▶ _TASK TO CARRY OUT_
In the entries that follow, find the word "picture" and report each line it is on.

▶ _SUPPLIED DATA_
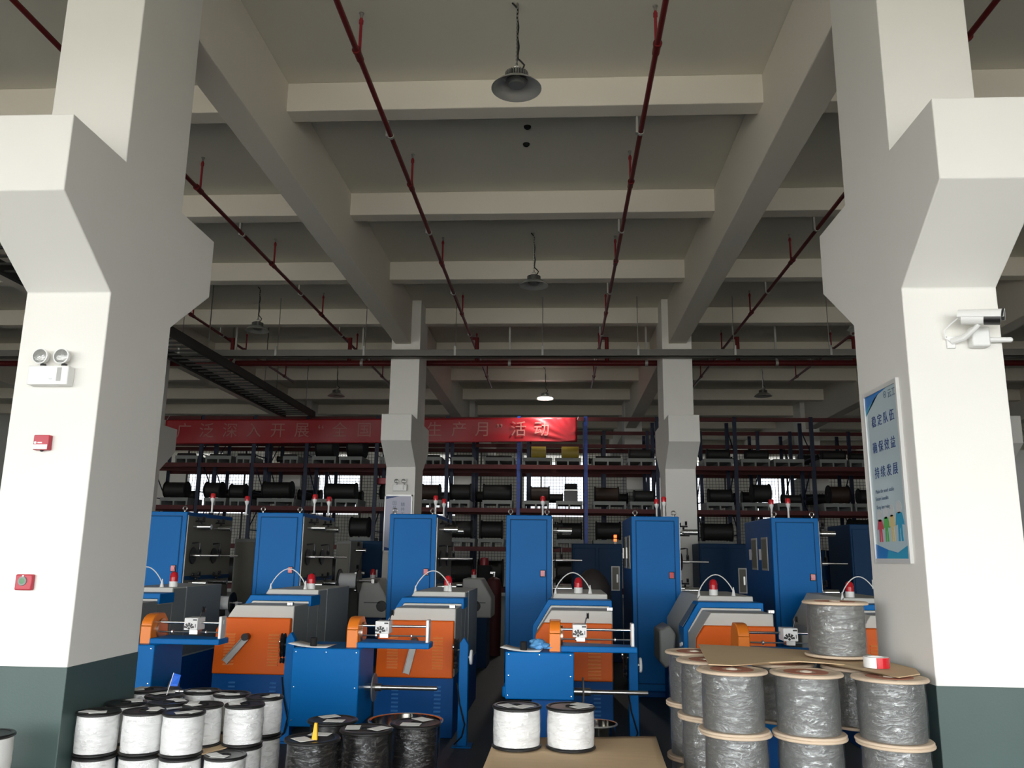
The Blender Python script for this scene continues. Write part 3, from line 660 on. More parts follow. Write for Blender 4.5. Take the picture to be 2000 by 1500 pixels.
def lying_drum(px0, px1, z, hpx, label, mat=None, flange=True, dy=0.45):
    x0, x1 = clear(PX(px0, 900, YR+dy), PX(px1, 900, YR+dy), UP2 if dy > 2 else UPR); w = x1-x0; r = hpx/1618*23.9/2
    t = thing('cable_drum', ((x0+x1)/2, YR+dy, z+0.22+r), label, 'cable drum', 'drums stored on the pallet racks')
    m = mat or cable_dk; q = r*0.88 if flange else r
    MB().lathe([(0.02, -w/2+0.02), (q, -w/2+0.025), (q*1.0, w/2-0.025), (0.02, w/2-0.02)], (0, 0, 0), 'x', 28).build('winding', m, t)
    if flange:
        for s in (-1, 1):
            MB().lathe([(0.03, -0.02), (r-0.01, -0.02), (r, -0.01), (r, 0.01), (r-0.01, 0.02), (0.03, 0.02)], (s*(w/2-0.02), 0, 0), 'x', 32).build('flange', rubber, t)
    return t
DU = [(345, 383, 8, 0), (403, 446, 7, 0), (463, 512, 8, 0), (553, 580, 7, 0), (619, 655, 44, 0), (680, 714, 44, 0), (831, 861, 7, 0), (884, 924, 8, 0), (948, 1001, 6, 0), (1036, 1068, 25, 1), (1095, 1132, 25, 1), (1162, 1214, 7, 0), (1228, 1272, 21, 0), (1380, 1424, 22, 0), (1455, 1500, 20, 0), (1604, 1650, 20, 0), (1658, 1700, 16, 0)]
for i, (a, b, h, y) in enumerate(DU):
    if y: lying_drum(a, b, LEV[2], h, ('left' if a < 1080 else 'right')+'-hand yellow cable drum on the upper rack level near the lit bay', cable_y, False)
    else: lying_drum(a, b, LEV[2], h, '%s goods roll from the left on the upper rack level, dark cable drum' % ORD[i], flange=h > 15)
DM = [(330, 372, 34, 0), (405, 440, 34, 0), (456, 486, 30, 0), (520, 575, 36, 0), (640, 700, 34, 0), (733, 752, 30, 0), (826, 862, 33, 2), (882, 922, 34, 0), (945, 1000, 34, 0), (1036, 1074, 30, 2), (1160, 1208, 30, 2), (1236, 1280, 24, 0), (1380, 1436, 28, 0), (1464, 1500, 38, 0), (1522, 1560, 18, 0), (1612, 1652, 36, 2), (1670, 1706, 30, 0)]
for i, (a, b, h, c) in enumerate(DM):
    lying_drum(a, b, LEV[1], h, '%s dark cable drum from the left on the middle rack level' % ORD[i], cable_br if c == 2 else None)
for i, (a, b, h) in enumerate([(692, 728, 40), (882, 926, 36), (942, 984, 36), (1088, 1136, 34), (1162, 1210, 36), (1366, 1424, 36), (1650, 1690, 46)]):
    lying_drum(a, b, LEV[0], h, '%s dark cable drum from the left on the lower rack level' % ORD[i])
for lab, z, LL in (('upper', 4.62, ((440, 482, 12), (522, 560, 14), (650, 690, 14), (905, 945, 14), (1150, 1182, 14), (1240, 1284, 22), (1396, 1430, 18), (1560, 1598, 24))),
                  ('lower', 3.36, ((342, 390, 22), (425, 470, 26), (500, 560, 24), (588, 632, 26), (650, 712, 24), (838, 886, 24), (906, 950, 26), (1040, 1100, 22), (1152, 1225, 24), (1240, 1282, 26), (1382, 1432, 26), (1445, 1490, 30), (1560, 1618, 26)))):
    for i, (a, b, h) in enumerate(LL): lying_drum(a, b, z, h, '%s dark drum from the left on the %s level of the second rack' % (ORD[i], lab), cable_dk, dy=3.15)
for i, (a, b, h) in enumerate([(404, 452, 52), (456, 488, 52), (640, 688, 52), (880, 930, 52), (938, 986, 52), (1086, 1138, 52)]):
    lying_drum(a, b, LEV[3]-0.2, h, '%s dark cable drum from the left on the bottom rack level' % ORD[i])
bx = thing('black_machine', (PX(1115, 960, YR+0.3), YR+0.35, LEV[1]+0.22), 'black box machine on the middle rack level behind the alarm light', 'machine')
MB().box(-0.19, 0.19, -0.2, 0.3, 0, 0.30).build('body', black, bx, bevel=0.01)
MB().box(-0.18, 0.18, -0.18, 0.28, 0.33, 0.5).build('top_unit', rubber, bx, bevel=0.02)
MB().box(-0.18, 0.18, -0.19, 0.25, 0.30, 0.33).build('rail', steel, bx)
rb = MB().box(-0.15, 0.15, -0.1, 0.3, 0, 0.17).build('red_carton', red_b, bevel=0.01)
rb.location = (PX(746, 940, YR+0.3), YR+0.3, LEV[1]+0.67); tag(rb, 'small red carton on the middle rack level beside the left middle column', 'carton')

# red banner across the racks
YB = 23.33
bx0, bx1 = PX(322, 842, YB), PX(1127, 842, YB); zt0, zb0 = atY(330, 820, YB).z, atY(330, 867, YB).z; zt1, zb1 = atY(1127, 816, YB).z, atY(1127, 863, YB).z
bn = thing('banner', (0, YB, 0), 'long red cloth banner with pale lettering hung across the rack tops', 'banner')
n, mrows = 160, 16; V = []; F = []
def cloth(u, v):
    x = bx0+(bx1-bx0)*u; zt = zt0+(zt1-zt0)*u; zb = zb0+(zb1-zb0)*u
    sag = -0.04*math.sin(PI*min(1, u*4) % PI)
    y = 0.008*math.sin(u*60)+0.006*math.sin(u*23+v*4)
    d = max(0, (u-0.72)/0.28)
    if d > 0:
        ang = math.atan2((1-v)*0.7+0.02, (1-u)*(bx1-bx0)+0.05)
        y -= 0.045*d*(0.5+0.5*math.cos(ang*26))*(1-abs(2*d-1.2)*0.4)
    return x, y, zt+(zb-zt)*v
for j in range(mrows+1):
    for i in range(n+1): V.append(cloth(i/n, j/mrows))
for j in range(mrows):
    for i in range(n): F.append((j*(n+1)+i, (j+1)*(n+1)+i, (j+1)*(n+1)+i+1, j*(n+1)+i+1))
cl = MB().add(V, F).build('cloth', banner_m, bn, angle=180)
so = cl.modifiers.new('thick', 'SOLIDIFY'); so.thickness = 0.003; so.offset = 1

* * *

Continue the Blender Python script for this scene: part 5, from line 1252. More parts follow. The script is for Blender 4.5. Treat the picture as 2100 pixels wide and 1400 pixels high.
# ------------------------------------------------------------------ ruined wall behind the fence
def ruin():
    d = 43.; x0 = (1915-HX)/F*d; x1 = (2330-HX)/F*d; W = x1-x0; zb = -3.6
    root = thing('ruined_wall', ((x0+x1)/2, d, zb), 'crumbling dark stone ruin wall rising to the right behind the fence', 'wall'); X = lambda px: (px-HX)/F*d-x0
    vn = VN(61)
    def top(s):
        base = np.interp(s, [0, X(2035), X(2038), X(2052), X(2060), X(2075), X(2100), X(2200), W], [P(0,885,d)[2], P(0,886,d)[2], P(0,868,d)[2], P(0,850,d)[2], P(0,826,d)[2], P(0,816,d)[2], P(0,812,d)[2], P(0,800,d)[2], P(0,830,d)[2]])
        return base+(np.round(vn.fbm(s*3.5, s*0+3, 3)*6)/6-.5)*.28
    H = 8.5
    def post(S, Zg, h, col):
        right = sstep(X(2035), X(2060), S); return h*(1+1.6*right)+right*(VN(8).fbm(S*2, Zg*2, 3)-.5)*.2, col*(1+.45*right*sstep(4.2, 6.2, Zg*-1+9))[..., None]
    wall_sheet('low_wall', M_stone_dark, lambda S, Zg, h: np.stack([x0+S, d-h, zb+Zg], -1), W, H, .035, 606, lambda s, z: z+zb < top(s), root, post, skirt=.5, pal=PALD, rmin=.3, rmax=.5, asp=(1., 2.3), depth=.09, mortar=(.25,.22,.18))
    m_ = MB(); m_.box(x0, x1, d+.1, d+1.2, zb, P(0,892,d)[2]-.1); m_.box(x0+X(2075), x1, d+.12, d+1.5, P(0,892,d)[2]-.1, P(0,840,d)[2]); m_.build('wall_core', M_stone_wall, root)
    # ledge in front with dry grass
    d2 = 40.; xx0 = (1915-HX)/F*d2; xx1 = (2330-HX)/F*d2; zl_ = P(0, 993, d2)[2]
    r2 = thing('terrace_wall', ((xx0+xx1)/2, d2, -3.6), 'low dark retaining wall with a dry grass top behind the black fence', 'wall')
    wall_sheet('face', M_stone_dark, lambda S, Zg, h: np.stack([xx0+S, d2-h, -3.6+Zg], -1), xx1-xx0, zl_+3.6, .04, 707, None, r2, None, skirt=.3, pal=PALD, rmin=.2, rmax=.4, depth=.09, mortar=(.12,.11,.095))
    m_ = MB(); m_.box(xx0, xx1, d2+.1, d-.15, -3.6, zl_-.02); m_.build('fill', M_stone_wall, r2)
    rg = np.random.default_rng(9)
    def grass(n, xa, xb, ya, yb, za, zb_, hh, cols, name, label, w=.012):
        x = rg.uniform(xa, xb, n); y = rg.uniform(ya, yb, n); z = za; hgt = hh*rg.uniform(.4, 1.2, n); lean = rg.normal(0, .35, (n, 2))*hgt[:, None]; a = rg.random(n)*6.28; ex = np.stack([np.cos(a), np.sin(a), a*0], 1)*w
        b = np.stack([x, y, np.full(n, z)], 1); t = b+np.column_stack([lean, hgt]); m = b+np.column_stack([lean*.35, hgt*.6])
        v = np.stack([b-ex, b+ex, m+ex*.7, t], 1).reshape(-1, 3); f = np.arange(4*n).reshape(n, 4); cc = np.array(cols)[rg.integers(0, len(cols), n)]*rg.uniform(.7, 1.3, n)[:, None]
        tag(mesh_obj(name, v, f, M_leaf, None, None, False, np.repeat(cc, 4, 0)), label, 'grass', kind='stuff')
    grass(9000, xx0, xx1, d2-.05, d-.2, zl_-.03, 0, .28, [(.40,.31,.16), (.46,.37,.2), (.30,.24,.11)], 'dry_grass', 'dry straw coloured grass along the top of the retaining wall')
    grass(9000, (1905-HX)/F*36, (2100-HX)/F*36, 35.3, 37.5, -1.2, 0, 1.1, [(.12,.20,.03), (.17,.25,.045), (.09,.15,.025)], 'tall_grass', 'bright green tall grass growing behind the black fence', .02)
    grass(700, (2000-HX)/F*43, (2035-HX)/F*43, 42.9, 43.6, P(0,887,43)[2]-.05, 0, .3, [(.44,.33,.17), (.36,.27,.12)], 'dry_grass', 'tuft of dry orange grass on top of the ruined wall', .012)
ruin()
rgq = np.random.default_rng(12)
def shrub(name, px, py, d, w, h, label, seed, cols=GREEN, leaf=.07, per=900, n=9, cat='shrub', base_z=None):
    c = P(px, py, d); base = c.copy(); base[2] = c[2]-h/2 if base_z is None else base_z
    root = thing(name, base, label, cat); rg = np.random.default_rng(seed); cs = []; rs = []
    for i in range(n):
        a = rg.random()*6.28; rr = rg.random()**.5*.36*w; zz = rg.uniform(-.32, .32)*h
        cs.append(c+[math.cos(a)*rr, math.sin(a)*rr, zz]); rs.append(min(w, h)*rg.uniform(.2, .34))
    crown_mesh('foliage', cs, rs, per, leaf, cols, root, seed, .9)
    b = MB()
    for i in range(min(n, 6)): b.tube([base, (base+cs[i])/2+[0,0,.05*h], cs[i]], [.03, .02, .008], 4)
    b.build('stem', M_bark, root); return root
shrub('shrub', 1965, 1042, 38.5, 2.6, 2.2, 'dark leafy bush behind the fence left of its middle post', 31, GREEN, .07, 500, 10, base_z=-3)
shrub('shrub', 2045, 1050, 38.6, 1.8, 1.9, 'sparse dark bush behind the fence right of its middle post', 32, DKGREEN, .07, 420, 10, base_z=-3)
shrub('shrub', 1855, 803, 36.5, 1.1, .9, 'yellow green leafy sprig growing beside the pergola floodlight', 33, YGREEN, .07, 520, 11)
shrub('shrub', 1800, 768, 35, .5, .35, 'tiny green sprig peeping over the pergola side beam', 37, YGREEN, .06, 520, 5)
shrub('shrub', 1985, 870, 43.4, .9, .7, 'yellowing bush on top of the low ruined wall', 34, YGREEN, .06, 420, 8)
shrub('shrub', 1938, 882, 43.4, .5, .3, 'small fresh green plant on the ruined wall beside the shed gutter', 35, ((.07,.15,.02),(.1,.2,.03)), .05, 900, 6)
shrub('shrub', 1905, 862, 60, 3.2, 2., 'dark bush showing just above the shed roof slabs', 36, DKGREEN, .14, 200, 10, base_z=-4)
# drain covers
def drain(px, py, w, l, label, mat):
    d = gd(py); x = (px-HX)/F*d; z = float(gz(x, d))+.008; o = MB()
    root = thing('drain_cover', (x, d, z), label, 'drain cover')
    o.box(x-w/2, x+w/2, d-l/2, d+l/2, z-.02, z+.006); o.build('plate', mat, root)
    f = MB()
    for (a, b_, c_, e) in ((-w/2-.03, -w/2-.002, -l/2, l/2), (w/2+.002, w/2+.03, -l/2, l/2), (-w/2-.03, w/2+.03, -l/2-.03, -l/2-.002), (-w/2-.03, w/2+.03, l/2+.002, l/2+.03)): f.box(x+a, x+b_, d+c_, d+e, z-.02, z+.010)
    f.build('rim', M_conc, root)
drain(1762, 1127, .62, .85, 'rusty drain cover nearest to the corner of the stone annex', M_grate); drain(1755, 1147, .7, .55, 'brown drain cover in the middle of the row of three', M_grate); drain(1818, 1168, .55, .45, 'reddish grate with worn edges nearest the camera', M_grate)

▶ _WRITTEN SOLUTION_
The Blender Python script for this scene continues. Write part 3, from line 660 on. More parts follow. Write for Blender 4.5. Take the picture to be 2000 by 1500 pixels.
Continue the Blender Python script for this scene: part 5, from line 1252. More parts follow. The script is for Blender 4.5. Treat the picture as 2100 pixels wide and 1400 pixels high.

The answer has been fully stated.